Tatsächlich sind Briefmarken (aufgepasst liebe Kapitalismuskritiker, die seit Jahrzehnten die systematische Beschwörung einer planmäßigen Verdummung durch das „System“ herbeireden) echte „Volks-“kunst und bei derzeitigen Preisen - insbesondere bei schwacher Erhaltung - wirklich jedermann zugänglich. Man muss halt wollen, aber wenn man Dschungelcamp (Schadenfreude) oder wochenlanges Computerspielen (man ist von der ersten Sekunde an Held) bevorzugt, kann man nichts machen. Briefmarkensammeln ist ja auch nicht in jedem Aspekt produktiv (aber wehe denen, die mit uns irgendwelche Wissenspielchen spielen wollen).

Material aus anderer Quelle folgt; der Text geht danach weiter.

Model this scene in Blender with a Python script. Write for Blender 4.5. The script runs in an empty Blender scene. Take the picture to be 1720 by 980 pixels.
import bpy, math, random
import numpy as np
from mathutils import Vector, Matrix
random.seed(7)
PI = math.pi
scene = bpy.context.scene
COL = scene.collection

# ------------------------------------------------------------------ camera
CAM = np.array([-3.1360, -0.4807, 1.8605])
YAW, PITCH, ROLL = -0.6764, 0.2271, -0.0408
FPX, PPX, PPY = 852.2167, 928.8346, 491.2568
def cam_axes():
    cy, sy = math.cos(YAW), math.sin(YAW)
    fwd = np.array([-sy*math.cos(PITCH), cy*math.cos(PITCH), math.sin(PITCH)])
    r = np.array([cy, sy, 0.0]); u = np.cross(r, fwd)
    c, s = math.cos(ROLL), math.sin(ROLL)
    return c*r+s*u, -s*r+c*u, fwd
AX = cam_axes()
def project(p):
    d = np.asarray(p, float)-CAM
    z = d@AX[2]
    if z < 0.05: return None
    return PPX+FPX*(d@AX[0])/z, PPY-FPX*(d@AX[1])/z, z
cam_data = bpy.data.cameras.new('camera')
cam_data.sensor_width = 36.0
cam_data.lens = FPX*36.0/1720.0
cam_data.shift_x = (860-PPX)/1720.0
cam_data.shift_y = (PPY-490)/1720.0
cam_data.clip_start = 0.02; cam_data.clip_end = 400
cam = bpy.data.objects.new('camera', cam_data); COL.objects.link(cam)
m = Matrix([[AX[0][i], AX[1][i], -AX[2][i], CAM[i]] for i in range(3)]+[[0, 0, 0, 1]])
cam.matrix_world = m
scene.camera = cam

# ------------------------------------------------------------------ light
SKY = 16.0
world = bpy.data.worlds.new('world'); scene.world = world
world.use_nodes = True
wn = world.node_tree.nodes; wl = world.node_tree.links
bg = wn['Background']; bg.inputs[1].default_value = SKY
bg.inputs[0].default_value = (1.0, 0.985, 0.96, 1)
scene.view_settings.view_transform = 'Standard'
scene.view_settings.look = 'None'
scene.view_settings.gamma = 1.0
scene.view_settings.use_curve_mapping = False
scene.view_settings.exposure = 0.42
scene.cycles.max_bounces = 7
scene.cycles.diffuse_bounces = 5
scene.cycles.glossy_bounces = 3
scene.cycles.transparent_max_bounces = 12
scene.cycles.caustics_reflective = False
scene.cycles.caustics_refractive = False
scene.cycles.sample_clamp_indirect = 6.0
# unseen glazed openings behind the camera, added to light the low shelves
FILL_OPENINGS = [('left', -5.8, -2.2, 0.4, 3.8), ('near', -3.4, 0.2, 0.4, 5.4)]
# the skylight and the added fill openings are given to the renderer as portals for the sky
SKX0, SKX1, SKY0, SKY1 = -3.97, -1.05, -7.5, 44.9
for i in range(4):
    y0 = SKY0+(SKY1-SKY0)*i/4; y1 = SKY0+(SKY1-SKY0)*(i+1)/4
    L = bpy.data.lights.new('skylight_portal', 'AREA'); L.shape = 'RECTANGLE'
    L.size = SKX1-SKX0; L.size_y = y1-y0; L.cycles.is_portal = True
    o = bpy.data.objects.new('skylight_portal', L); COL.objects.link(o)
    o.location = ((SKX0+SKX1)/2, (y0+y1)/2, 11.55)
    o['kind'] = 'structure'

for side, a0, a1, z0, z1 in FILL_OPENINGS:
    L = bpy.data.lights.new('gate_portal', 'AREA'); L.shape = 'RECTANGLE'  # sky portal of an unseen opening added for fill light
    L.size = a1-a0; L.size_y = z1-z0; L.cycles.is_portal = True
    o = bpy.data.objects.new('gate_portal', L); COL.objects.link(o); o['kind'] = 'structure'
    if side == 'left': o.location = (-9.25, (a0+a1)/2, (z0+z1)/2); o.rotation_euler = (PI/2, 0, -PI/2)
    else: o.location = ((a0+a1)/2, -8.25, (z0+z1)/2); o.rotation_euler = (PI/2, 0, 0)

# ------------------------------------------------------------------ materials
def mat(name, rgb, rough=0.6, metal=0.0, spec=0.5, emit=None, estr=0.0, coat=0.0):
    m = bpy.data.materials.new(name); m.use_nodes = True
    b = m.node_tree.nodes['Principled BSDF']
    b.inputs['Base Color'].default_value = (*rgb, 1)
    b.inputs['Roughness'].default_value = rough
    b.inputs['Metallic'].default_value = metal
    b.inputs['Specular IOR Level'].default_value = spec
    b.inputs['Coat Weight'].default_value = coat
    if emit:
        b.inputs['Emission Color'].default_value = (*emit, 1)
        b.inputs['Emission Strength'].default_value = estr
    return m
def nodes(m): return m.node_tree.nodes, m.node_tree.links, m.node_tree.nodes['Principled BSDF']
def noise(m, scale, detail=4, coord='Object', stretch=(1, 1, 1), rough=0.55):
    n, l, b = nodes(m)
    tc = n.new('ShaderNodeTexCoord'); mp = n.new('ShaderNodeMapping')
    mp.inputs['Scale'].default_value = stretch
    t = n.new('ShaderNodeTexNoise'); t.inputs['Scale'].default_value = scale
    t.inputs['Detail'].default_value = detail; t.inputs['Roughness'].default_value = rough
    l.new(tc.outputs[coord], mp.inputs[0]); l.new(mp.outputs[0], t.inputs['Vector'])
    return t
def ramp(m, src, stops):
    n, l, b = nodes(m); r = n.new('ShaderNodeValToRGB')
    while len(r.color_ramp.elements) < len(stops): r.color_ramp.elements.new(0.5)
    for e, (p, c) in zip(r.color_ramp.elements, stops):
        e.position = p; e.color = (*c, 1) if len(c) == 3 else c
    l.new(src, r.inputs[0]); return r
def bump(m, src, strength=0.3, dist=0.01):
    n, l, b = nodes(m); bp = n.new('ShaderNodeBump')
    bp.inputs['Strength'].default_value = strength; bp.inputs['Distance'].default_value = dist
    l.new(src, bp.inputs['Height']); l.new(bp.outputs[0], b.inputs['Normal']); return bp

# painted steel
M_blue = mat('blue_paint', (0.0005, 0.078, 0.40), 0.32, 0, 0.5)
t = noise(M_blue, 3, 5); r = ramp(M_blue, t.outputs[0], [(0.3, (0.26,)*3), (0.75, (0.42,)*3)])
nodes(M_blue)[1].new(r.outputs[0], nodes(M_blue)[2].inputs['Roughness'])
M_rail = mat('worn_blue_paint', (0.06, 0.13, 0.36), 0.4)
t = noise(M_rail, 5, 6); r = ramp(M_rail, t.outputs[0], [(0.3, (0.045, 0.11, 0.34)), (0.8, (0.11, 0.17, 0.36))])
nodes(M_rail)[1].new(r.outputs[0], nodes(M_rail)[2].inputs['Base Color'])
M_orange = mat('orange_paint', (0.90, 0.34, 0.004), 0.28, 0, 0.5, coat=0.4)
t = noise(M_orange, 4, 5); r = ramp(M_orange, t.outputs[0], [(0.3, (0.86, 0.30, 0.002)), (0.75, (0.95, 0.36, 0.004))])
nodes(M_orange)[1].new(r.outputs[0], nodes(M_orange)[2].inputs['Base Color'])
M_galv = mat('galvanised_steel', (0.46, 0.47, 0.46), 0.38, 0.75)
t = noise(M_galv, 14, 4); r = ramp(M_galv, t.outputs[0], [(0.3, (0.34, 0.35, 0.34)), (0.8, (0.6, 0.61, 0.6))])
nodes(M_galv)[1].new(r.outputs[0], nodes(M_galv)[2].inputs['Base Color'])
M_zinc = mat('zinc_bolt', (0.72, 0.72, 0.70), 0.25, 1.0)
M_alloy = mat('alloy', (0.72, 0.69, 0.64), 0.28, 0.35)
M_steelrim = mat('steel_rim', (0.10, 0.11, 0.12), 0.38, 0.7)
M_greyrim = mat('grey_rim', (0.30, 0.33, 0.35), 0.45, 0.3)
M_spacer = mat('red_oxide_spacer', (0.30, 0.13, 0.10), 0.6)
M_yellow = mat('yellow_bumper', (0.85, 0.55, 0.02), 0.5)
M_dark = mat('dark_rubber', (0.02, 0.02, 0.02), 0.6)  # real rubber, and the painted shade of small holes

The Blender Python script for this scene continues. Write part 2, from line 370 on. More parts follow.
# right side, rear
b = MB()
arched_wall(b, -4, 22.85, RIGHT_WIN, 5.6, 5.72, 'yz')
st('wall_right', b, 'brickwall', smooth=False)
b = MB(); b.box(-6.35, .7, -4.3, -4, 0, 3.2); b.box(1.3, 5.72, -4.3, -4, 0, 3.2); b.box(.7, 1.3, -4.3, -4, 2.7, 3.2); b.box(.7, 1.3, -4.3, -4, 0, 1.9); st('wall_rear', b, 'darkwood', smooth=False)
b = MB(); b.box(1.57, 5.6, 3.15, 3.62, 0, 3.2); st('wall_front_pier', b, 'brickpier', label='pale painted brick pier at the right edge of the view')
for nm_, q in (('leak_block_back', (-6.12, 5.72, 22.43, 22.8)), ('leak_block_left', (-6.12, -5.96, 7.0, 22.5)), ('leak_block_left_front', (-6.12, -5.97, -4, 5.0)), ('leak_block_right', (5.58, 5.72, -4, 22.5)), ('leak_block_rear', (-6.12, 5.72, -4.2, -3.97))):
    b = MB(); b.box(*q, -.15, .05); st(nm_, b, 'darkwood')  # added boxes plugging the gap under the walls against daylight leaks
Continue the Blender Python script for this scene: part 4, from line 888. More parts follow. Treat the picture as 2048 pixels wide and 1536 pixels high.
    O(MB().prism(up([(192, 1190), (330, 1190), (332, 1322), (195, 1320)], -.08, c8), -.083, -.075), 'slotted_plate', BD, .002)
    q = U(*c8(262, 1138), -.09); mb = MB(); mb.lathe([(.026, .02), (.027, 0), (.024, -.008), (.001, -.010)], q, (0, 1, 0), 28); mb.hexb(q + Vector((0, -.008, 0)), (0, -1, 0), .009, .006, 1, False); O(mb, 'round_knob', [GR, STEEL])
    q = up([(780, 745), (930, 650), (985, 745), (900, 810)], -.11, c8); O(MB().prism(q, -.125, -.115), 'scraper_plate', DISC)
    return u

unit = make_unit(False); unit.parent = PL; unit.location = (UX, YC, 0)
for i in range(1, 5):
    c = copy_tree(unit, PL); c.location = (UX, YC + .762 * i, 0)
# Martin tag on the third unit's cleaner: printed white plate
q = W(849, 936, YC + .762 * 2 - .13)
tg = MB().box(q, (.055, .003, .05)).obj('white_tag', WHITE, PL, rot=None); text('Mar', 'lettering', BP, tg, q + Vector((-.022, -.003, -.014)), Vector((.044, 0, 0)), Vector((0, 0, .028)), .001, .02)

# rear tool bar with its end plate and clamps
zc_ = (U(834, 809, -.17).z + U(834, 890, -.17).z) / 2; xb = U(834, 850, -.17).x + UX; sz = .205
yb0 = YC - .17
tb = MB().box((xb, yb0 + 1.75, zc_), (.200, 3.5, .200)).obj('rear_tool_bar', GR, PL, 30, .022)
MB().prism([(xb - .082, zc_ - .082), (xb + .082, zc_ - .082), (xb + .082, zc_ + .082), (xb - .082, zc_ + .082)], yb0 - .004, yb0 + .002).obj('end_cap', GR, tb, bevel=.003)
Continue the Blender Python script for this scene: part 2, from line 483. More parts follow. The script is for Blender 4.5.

Jeder wie er mag, das ist Freiheit. Die sollten wir uns weder von moralinsauren Predigern noch Autokratenanbetern nehmen lassen.

Nun, die Ware (die gekauften Briefmarken, übrigens 5x4 cm) wird mich wohl nächste Woche erreichen. Ich kann ja schon mal einen Schaumwein kaltstellen (schließlich habe ich bei dem Kauf ca. USD 6.300.000.000,00 gespart). Vielleicht wird es auch ein schwerer Roter aus Frankreich.

Außerdem würden die Originale bei mir zu Hause einfach zu viel Platz wegnehmen, es gibt einfach Grenzen.

Ob ich dann beim Einsortieren / Betrachten zusätzlich Canapées esse oder Austern schlürfe und endlose Lobreden auf die Kunstwerke halte (Soiree), entscheide ich, wenn die Dinger da sind.

Luxusgut Briefmarke sage ich dazu nur.

Ja, wir (Kultur-)Sammler wissen Bescheid, aber reiben das nicht jedem unter die Nase, sondern genießen still. Mit meinem Beitrag durchbreche ich heute mal diese Regel, aber wir sind ja hier auch unter uns.